Saturday, January 21, 2012

Recommended Link on the NCAA

Here is story from The New York Times the other day.

My Take on the NCAA:

The NCAA has proven to be in love with abusing power. There are too many arbitrary rules. The NCAA is too held fast to ideas of players being amateurs and protecting that status, and doesn't worry enough about making the student-athlete a STUDENT. Financial interests or the regulation of financial matters and personal relationships do not increase graduation rates. They do not encourage and promote academic achievement in the classroom. They do not propel people into careers if sports do not work out. What these rules do is offer one body a chance to regulate and control a whole population of people in a way that at times is unjust, unfair, and completely wrong.

There are so many arbitrary rules that most colleges are probably committing some violation at some point. The NCAA investigates who it wants to investigate whenever they want to. Then the ultimate people who are punished are the actual players. Whether they are forced to pay back money to a family friend - someone that was around long before UCONN came calling - or may be denied a scholarship after all because the NCAA has stripped the school of some of their scholarships because of something someone else did.

My question to the NCAA is what about the people that oversee and are probably the masterminds behind the rule pending and the rule violations?

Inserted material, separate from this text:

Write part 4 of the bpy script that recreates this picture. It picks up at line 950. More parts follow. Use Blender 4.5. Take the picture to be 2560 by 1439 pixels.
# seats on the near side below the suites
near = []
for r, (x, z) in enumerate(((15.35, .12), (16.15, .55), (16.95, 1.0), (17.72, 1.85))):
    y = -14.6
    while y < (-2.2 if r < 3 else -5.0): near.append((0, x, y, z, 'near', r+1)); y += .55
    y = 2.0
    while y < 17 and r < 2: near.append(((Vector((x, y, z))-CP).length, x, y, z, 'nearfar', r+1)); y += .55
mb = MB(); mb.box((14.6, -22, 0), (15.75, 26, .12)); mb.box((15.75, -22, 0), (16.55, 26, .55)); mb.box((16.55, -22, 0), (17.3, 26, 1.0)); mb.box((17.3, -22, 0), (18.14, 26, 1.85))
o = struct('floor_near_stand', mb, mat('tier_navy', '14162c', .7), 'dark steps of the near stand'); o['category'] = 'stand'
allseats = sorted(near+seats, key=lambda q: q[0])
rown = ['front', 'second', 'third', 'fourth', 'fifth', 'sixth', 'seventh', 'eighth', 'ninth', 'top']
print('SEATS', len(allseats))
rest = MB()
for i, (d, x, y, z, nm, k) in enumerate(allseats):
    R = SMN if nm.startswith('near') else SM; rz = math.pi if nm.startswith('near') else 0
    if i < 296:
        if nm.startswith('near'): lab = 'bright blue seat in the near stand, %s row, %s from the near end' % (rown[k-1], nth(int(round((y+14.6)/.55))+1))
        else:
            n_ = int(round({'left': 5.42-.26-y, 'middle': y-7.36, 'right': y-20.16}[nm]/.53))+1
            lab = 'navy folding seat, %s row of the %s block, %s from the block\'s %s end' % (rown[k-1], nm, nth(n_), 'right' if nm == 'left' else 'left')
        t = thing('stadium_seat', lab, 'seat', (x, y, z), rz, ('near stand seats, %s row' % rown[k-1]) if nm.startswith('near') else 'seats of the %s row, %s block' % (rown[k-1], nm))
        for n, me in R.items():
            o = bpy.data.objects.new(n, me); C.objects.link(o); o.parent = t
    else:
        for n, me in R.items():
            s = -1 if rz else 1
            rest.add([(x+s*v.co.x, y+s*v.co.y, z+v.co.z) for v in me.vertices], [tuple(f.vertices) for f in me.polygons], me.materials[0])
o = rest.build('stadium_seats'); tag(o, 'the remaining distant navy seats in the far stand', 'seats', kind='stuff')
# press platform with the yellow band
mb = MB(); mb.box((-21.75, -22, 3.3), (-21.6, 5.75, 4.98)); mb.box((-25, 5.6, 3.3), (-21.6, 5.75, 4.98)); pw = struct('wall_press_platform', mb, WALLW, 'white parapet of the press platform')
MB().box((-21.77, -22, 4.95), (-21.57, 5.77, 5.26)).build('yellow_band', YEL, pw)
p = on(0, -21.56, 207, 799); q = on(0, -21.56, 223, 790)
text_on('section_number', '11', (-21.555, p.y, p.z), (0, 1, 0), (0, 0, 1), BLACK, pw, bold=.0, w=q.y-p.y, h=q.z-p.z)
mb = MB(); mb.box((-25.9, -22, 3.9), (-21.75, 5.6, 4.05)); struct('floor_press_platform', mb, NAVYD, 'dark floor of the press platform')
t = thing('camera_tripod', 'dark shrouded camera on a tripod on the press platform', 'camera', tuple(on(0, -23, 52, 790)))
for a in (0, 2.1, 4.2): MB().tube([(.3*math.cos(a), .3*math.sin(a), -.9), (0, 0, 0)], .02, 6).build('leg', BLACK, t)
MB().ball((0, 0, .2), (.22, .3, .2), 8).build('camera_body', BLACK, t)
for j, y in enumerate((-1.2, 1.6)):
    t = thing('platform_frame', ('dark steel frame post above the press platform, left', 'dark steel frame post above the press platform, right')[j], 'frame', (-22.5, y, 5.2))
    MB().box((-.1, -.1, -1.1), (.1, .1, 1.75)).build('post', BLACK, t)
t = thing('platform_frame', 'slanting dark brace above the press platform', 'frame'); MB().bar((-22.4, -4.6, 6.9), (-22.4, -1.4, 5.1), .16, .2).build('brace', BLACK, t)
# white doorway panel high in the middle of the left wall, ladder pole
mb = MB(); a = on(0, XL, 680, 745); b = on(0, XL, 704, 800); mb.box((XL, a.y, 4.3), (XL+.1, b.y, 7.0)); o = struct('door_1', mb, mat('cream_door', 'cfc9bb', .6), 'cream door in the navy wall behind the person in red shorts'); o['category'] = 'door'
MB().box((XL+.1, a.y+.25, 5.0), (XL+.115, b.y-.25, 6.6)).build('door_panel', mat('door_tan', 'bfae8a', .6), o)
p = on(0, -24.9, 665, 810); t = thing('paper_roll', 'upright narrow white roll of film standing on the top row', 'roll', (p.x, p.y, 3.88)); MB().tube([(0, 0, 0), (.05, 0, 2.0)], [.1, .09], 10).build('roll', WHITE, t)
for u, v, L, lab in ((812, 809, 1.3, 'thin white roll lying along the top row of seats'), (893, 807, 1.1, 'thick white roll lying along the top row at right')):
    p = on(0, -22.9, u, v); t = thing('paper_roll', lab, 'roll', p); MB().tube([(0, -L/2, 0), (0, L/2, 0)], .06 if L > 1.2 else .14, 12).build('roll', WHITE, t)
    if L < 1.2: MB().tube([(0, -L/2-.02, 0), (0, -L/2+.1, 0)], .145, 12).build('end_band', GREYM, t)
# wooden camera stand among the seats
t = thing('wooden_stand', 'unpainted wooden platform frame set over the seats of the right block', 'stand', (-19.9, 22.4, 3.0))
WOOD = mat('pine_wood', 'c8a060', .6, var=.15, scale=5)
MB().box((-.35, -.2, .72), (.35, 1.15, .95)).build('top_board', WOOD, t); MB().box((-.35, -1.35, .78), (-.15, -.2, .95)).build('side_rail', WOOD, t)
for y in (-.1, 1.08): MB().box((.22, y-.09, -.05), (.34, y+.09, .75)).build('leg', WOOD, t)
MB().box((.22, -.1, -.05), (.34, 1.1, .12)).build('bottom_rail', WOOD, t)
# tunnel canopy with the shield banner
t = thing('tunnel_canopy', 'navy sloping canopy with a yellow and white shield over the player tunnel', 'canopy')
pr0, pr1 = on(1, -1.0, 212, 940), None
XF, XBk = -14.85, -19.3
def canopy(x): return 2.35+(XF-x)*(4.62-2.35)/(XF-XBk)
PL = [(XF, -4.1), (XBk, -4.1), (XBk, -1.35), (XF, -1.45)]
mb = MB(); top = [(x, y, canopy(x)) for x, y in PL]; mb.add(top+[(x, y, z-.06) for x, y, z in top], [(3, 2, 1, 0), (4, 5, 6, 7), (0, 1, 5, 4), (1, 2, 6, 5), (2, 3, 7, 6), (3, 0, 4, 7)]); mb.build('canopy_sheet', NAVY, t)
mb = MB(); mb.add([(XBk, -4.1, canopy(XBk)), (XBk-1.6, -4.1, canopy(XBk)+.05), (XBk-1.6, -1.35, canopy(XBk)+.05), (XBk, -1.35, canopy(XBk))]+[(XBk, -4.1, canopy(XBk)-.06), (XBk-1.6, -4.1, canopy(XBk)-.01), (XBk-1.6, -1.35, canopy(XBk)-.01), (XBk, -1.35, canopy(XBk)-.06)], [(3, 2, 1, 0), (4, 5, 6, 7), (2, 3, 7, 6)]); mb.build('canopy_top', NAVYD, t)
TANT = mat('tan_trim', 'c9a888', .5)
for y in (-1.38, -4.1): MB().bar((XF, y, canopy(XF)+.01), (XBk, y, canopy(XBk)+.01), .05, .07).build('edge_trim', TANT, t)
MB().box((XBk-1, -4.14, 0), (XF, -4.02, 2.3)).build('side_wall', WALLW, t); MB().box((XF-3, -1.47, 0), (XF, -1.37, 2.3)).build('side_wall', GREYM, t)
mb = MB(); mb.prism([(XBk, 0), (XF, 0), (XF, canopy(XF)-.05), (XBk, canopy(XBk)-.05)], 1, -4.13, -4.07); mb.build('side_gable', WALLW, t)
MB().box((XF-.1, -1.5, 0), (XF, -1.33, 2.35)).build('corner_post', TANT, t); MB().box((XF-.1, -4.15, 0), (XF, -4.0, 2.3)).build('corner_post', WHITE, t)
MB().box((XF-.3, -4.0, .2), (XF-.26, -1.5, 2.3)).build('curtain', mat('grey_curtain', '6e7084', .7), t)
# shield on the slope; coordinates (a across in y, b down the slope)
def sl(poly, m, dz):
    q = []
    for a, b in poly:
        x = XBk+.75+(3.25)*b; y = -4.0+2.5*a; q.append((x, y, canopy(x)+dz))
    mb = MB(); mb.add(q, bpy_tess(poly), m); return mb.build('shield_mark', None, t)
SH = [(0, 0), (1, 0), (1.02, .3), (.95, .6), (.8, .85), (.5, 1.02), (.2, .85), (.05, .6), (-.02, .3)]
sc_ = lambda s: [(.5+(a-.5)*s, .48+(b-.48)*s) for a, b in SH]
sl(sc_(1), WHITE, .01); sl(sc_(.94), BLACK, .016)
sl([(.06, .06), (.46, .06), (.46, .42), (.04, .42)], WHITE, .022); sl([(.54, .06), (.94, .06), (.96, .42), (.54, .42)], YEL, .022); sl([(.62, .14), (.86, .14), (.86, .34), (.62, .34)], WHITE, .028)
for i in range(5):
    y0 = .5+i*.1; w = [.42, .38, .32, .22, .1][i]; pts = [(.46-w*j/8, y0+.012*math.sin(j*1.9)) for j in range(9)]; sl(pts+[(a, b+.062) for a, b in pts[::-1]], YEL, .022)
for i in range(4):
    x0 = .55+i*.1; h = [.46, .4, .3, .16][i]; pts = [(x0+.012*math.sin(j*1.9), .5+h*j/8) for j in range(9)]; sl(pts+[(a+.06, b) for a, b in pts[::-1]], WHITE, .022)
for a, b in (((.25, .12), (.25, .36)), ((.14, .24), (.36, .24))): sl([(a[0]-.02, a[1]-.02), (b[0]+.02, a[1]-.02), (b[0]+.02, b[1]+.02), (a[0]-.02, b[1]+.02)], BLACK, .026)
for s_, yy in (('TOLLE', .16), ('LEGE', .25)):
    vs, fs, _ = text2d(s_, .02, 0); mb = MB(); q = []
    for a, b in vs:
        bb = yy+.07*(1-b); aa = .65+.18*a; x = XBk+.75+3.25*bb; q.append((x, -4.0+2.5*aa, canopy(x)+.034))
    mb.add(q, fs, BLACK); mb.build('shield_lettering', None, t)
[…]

Take John Calipari - he has left two programs with possible NCAA violations behind, yet he keeps being allowed to coach. In fact not only has he been allowed to coach, but he has been allowed to move up in the coaching ranks. When does he get suspended? Shouldn't the coaches be regulated by the NCAA as well? I know that some coaches have been fired, but that usually comes from the school as a hopeful measure that the NCAA will see they took some action. But shouldn't Calipari with a questionable past involving NCAA issues or players with NCAA issues be suspended or banned at the hands of the NCAA. He is the person that is supposed to be setting the example - teaching the players he coaches. Yet he doesn't always follow the rules and he is okay - he is better than okay - he keeps getting a better job.